Two-thirds of CEOs rushing GenAI adoption faster than staff can handle


64 per cent of CEOs are adopting generative AI faster than staff are comfortable with in order to stay ahead of the competition, according to new research from IBM.

However, the survey of 3,000 CEOs found that 65 per cent believe their teams have the skills and knowledge to adopt generative AI, despite few understanding the full impact on how it will impact their workforce and culture.

Former IBM AI lead, and newly appointed Chief Product Officer at Ataccama, Jay Limburn labelled generative AI as a “once-in-a-decade technology disruption.”

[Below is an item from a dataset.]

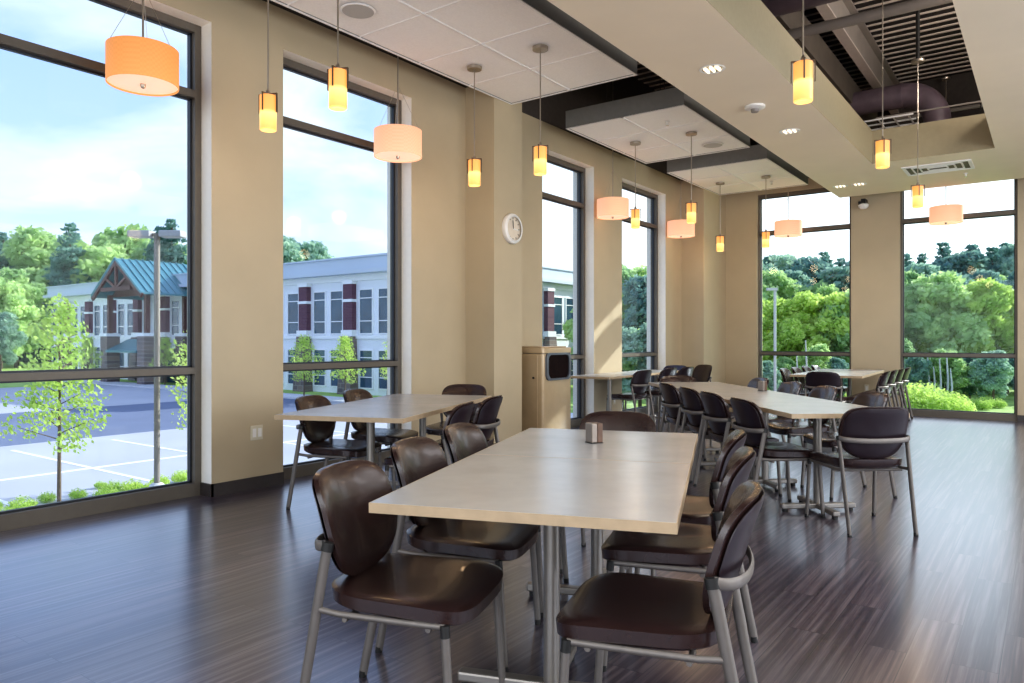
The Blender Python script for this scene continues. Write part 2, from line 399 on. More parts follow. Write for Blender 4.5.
# drywall soffit with the rectangular opening
ZS = 3.55; ST = 0.44
SX0, SX1 = -2.78, -1.90; OX1 = -0.54; SY1 = 12.85; OY0, OY1 = 2.4, 10.63
bm = bmesh.new()
box(bm, SX0, SX1, YB, SY1, ZS, ZS + ST)
box(bm, OX1, XR, YB, SY1, ZS, ZS + ST)
box(bm, SX1, OX1, OY1, SY1, ZS, ZS + ST)
box(bm, SX1, OX1, YB, OY0, ZS, ZS + ST)
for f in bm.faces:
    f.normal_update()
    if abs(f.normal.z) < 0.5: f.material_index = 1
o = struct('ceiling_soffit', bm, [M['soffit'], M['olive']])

# ------------------------------------------------------------------ ceiling clouds
def cloud(y0, y1, label):
    x0, x1 = -4.86, -3.30; zc = 3.85; th = 0.22
    t = thing('ceiling_cloud', label, 'ceiling panel', ((x0 + x1) / 2, (y0 + y1) / 2, zc), 0, 'suspended ceiling clouds')
    hx, hy = (x1 - x0) / 2, (y1 - y0) / 2
    bm = bmesh.new()
    for a in ((-hx, -hx + 0.03, -hy, hy), (hx - 0.03, hx, -hy, hy), (-hx + 0.03, hx - 0.03, -hy, -hy + 0.03), (-hx + 0.03, hx - 0.03, hy - 0.03, hy)):
        box(bm, a[0], a[1], a[2], a[3], 0.004, th)
    box(bm, -hx + 0.03, hx - 0.03, -hy + 0.03, hy - 0.03, th - 0.02, th)
    link('fascia', bm, M['fascia'], t)
    nx = 2; ny = max(1, round((y1 - y0) / 0.75))
    bm = bmesh.new()
    box(bm, -hx + 0.02, hx - 0.02, -hy + 0.02, hy - 0.02, 0.008, 0.03)
    link('tile_panel', bm, M['tile'], t)
    bm = bmesh.new(); w = 0.012
    box(bm, -w, w, -hy, hy, -0.002, 0.009)
    for k in range(1, ny):
        yy = -hy + k * (2 * hy) / ny
        box(bm, -hx, -w, yy - 0.006, yy + 0.006, 0.002, 0.009); box(bm, w, hx, yy - 0.006, yy + 0.006, 0.002, 0.009)
    for s in (-1, 1):
        box(bm, s * hx - 0.018, s * hx + 0.018, -hy, hy, -0.001, 0.006) if False else None
    box(bm, -hx, -hx + 0.022, -hy, hy, -0.002, 0.009); box(bm, hx - 0.022, hx, -hy, hy, -0.002, 0.009)
    box(bm, -hx + .022, hx - .022, -hy, -hy + 0.022, -0.002, 0.009); box(bm, -hx + .022, hx - .022, hy - 0.022, hy, -0.002, 0.009)
    link('grid', bm, M['tbar'], t)
    for sx in (-0.5, 0.5):
        for sy in (-0.7, 0.7):
            bm = bmesh.new(); tube(bm, [(sx * hx, sy * hy, th), (sx * hx, sy * hy, ZD - zc - 0.01)], 0.004, 6); link('hanger_rod', bm, M['black'], t)
    return t
cloud(2.10, 6.59, 'white tiled ceiling cloud nearest the camera at the top of the photo')
cloud(7.74, 9.98, 'white tiled ceiling cloud with grey fascia, middle one of the row along the windows')
cloud(10.73, 12.96, 'white tiled ceiling cloud farthest back in the corner of the two window walls')

# ------------------------------------------------------------------ plenum items
def solo(name, bm, m, label, cat, group=None, **k):
    return grp(link(name, bm, m, **k), label, cat, group)
t = thing('steel_beam', 'grey steel beam running lengthwise above the ceiling opening', 'beam', (-2.02, 5, 4.9))
bm = bmesh.new(); box(bm, -0.06, 0.06, -8, 8.2, -0.02, 0); link('flange', bm, M['rib'], t)
bm = bmesh.new(); box(bm, -0.09, 0.09, -8, 8.2, 0.40, 0.42); link('flange', bm, M['steel'], t)
bm = bmesh.new(); box(bm, -0.01, 0.01, -8, 8.2, 0, 0.40); link('web', bm, M['steel'], t)
bm = bmesh.new(); box(bm, -2.62, -2.24, -3, 13.0, 4.55, 4.9); solo('rectangular_duct', bm, M['steel_dk'], 'dark brown rectangular duct beside the steel beam above the opening', 'duct')
bm = bmesh.new(); box(bm, -3.35, -2.75, -3, 13.0, 4.55, 4.85); solo('rectangular_duct', bm, M['steel'], 'wide grey rectangular duct left of the brown duct above the soffit', 'duct')
bm = bmesh.new(); tube(bm, [(-3.2, 8.04, 4.47), (1.5, 8.04, 4.47)], 0.055, 14, up=(0, 0, 1)); solo('pipe', bm, M['steel'], 'grey pipe crossing the ceiling opening under the ribbed deck', 'pipe', smooth=True)
bm = bmesh.new(); tube(bm, [(-3.2, 7.35, 4.62), (0.5, 7.35, 4.62)], 0.20, 24); solo('round_duct', bm, M['duct'], 'dark round duct at the top edge crossing the ceiling opening', 'duct', smooth=True)
# curved duct to the diffuser
t = thing('elbow_duct', 'dark round duct bending down behind the far end of the ceiling opening', 'duct', (-1.22, 11.3, 4.0))
pts = [(-1.75, 0, 0.58), (-0.42, 0, 0.58)]
R_ = 0.42
arc = [(-0.42 + R_ * math.sin(a), 0, 0.58 - R_ + R_ * math.cos(a)) for a in [PI / 2 * k / 12 for k in range(13)]]
bm = bmesh.new(); tube(bm, [pts[0]] + arc + [(0, 0, 0.02)], 0.165, 28, up=(0, 1, 0)); link('duct_run', bm, M['duct'], t, smooth=True)
for xx in (-0.42, -1.1):
    bm = bmesh.new(); tube(bm, [(xx - 0.015, 0, 0.58), (xx + 0.015, 0, 0.58)], 0.172, 28, up=(0, 1, 0)); link('collar', bm, M['duct'], t, smooth=True)
bm = bmesh.new(); tube(bm, [(-1.9, 10.9, 4.22), (-0.2, 10.9, 4.22)], 0.012, 8); tube(bm, [(-1.9, 12.5, 4.6), (3.0, 12.5, 4.6)], 0.03, 8); solo('conduit', bm, M['steel'], 'thin grey conduits beneath the bending round duct', 'conduit')
bm = bmesh.new(); tube(bm, [(-0.75, 11.2, 4.62), (-0.35, 11.2, 4.62)], 0.03, 8); tube(bm, [(-0.38, 11.2, 4.62), (-0.18, 11.2, 4.0)], 0.025, 8, up=(0, 1, 0)); solo('pipe_bracket', bm, M['steel'], 'short pipe with slanted strut right of the bending duct', 'pipe')
for k, (x, yy) in enumerate([(-0.62, 10.9), (-0.75, 11.6)]):
    bm = bmesh.new(); tube(bm, [(x, yy, 4.0), (x, yy, ZD - 0.1)], 0.008, 6); solo('hanger_rod', bm, M['black'], 'thin black hanger rod near the right corner of the ceiling opening', 'rod', 'hanger rods in the opening')
bm = bmesh.new()
for k in range(3): tube(bm, [(-2.1, 10.9 + 0.25 * k, 4.2), (-1.45, 10.9 + 0.25 * k, 4.2)], 0.012, 6)
for k in range(4): tube(bm, [(-2.05 + 0.18 * k, 10.9, 4.2), (-2.05 + 0.18 * k, 11.4, 4.2)], 0.012, 6)
solo('cable_tray', bm, M['tbar'], 'white wire cable tray under the dark bending duct', 'cable tray')

# recessed downlights, diffuser, detectors
def downlight(x, y, label):
    t = thing('recessed_downlight', label, 'ceiling light', (x, y, ZS), 0, 'recessed downlights in the soffit')
    bm = bmesh.new(); lathe(bm, [(0.082, -0.001), (0.105, -0.006), (0.11, -0.001)], 36, close=False); link('trim_ring', bm, M['white'], t, smooth=True)
    bm = bmesh.new(); lathe(bm, [(0.084, -0.002), (0.06, -0.0015), (0.0001, -0.001)], 36, close=False); link('reflector', bm, M['chrome'], t, smooth=True)
    for k in range(3):
        bm = bmesh.new(); tube(bm, [(-0.05 + 0.05 * k, -0.05, -0.006), (-0.05 + 0.05 * k, 0.05, -0.006)], 0.012, 8); link('bulb', bm, M['lamp_on'], t, smooth=True)
    return t
downlight(-2.34, 6.09, 'recessed ceiling downlight in the beige soffit nearest the camera')
downlight(-2.34, 8.41, 'recessed ceiling downlight in the soffit beyond the smoke detector')
downlight(-2.30, 11.88, 'recessed ceiling downlight at the far end of the soffit, right one of two')
downlight(-2.56, 11.88, 'recessed ceiling downlight at the far end of the soffit, left one of two')
t = thing('smoke_detector', 'white round smoke detector between two downlights on the soffit', 'smoke detector', (-2.37, 7.31, ZS))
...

Yet CEOs clearly don’t have a full grasp on generative AI’s impact and development, with 58 per cent are hiring for generative AI roles that didn’t exist a year ago.

To capitalise on advancements, 37 per cent are increasing their headcount due to generative AI, while 35 per cent of CEOs admitted that their workforce will require retraining and reskilling over the coming years.

Sheila Flavell CBE, COO of FDM Group, said: “In our ever-evolving digital landscape, AI is dominating how businesses operate in terms of efficiency and growth, and that is impossible for CEOs to ignore. However, AI adoption must be measured and executed in a way that staff are comfortable with in order to mitigate risks. Businesses must prioritise upskilling and training staff in generative AI to ensure they are fully equipped with the skills they need to maximise the benefits in a safe and trustworthy manner.  AI can be transformational, but only with the right skills operating it.”

Sachin Agrawal, Managing Director, Zoho UK commented: “The discussion around safe and trustworthy AI is often directed at regulation but it should also apply to company policies and training to ensure staff are comfortable and confident with using it. AI can deliver great commercial benefits in areas including forecasting, data analysis and customer experience but just like any aspect of business, employees are ultimately responsible for driving success.

“To minimise risks and improve employee experience, CEOs should provide staff with sufficient tech skills and training so everyone within an organisation implements responsible data practices at every stage of AI development. Staff must understand both how it benefits business and also how it can enable them to perform more effectively at work and help them meet their goals. This will encourage trust in the technology and drive up adoption. 

“The competitive edge that AI provides is important, but it is more important to utilise AI safely and ethically with robust regulations and educational guidance.”

Almost two-thirds claimed they were willing to take risks with generative AI to maintain a competitive edge, with 69 per cent saying the productivity gains from automation that they are comfortable taking “significant risk.”